Saturday, November 22, 2008

World fame?


Musher Hans Gatt speaks to the media in Whitehorse, Yukon Territory, before dawn on February 25, 2004, after winning his third consecutive Yukon Quest sled-dog race.

I took this photo within a few weeks of getting my first (and, to date, my only) good digital camera. As I did a number of other times while in Alaska, I melded together a work/vacation trip - this time, to cover a high school basketball story in Skagway while also venturing north into the Yukon to catch the end of the Yukon Quest sled-dog race.

My paper didn't generally cover sled-dog races beyond what the AP sent us, because there wasn't much connection to Juneau (little level land = little room for sled-dog events). But, this particular year a musher with a Juneau connection was involved in the race (as a dog handler, not a competitor), and I wanted to see a sled-dog race. And, the Yukon Quest - arguably the second-biggest sled-dog race in the world behind the Iditarod - which switches directions each year, happened to be finishing at the end closest to Juneau - Whitehorse - instead of the other possible ending, in Fairbanks.
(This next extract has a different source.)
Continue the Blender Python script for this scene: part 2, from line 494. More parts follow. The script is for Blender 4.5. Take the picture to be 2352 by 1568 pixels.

So, I headed up into the Yukon in my Saturn sedan in the dead of winter, caught up with the local handler at a checkpoint called Braeburn Lodge, north of Whitehorse, and then headed back to the territorial capital to catch the winner crossing the finish line - Hans Gatt, a well-known musher who that year won the race for the third consecutive time. Because the work I had to do - covering that local connection - was done, I was free to roam around and play "paparazzi" at the finish line, jostling in the crowd to get a good shot of the winner.

I had sent photos to the AP wire before, but I had been using film cameras. So, I'd have to wait a few hours to get the shots developed, and then try to find a place to scan in film or negatives, tone them, and then post them. This time was my first experience with digital - I uploaded the photos to my laptop, worked them up and sent them to AP in a fraction of the time.

The photo above was one of the first - if not the first - finish photos on the wire, and as such got picked up by the Anchorage paper and one of the big papers in Vancouver (the Province, the tabloid-y one, which used my photo big with the headline "Praise be to Gatt").

The experience really drove home the possibilities that digital photos opened up - and was doubly cool because I got to see my photo used in other papers. It wasn't the New York Times, but ... a paper in the U.S., a paper in Canada - I guess I can say that my photo was seen by an international audience.